The General Assembly: Turtle Bay’s daily roundup of U.N. news
The U.S. mission Did someone forget to tell the General Services Administration that Barack Obama is president? The U.S. agency, which is responsible for erecting federal buildings, recently carved an inscription into the concrete facade of the new U.S. mission to the United Nations that suggests President Bush continues to live on at the United ...
The U.S. mission
The U.S. mission
Did someone forget to tell the General Services Administration that Barack Obama is president? The U.S. agency, which is responsible for erecting federal buildings, recently carved an inscription into the concrete facade of the new U.S. mission to the United Nations that suggests President Bush continues to live on at the United Nations:
United States of America
George W. Bush
General Services Administration
Stephen A. Perry
2010
A spokesman for Susan E. Rice, the U.S. ambassador to the United Nations, says the inscription is no accident. Federal law requires that the inscription reflect the U.S. president in office at the time funds were appropriated for the building. "The reconstruction of the U.S. Mission was launched by President Bush and the plaque outside recognizes that fact," Mark Kornblau, Rice’s spokesman, told Turtle Bay. "We are grateful to everyone who has worked on the project and we look forward to being back on First Avenue, right across the street from U.N. headquarters."
Women’s rights
The United Nations has been host to a major two-week-long conference on women’s rights this week, drawing appearances from Secretary of State Hillary Clinton, actress Meryl Streep, and ministers from around the world. Clinton will address U.N. delegates tomorrow on the final day of the event, which is intended to review progress made in the 15 years since the Beijing conference on women’s rights. The U.S. hopes to push through a resolution that calls for progress on maternal mortality, one of several resolutions expected to be voted on Friday. Every year, an estimated 530,000 women die from largely preventable complications during pregnancy or childbirth.

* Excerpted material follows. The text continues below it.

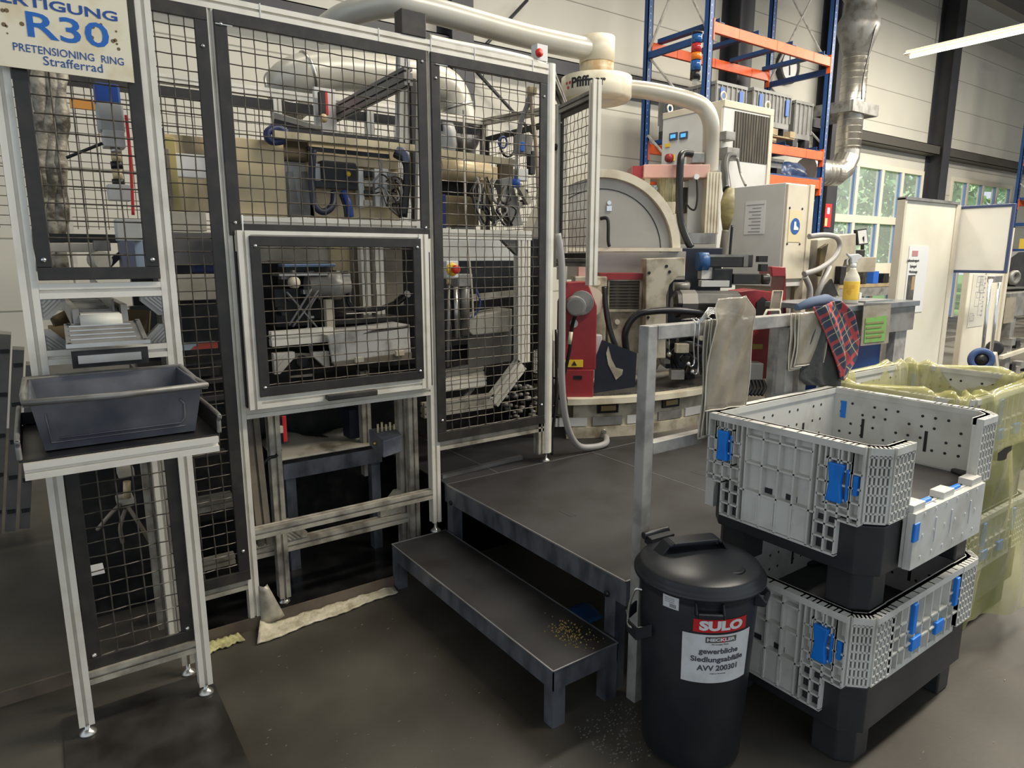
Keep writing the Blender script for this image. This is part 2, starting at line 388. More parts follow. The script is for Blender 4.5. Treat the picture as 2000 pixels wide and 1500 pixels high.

"The resolution we introduce today urges governments, development partners, and civil society to tackle this problem — through strengthened political will and through increased resources needed to address the problem of preventable maternal mortality and morbidity," Rice said today. "It also recognizes that this issue is directly linked to persistent gender inequalities and calls on Member States to address the economic, cultural, social, and legal barriers that contribute to maternal mortality and morbidity."
Upwards of 700 government delegates and, as of today, 3,418 representatives from 462 NGOs have participated in the official session and the approximately 90 parallel events that have taken place. Sarah Jones, a Tony Award-winning actress, cuts through the verbiage in a hilarious one-woman skit she wrote — it gives you a flavor for the experience of thousands of small-time activists who come to the U.N. each year to petition the world’s powers to live up to their many broken promises. Scroll down on this page to the March 5 special event, and Jones begins at 18:23.
Darfur
U.S. Sudan envoy retired Maj. Gen. Scott Gration warns that there is a brief window of opportunity to conclude a comprehensive peace deal in Darfur by mid-April, reports Sudarsan Raghavan in the Washington Post. Gration says that the U.S. and other influential players will turn their attention after April to heading off a resumption of civil war in southern Sudan on the eve of a 2011 independence referendum in the south. "There is not going to be a lot of bandwidth to be doing Darfur and negotiations," Gration said.
Sudan
The Lord’s Resistance Army, the brutal Ugandan insurgency led by accused war criminal Joseph Kony, has sought haven in Darfur, according to a report by the Darfur Advocacy group ENOUGH Project. The group maintains that the Sudanese government used the LRA as a proxy force to destabilize southern Sudan in 2005. They fear the LRA may be used to resume military operations in the south on the eve of the 2011 referendum. "The Khartoum regime’s principle tool of war during its 21-year reign has been support for marauding militias such as the Janjaweed, the Murahalin and the Lord’s Resistance Army," Enough cofounder, John Prendergast said in a statement. "Absent a cost for this, we will likely see the LRA unleashed again later this year to destabilize the referendum in southern Sudan."
Sudan’s U.N. ambassador Abdalhaleem Mohamad said Enough’s allegation is "a baseless fabrication" and he accused Prendergast of engaging in a desperate, last-ditch effort to maintain attention on Darfur while the Obama administration is preparing to shift its focus to events unfolding in southern Sudan. "This is Prendergast’s last striptease," Mohamad told Turtle Bay.
Lula for U.N. secretary-general?
Brazilian media floated the idea that Brazilian President Luiz Inacio "Lula" da Silva has ambitions to run for secretary-general of the United Nations when he steps down next year, reports Miami Herald columnist Andres Openheimer. Two big obstacles: The U.N.’s current secretary-general, Ban Ki-moon, will likely seek a second term when his first one expires at the end of 2011, and the United States, which has veto power, is not likely to look favorably on a candidate that opposed President Obama’s efforts to impose sanctions on Iran.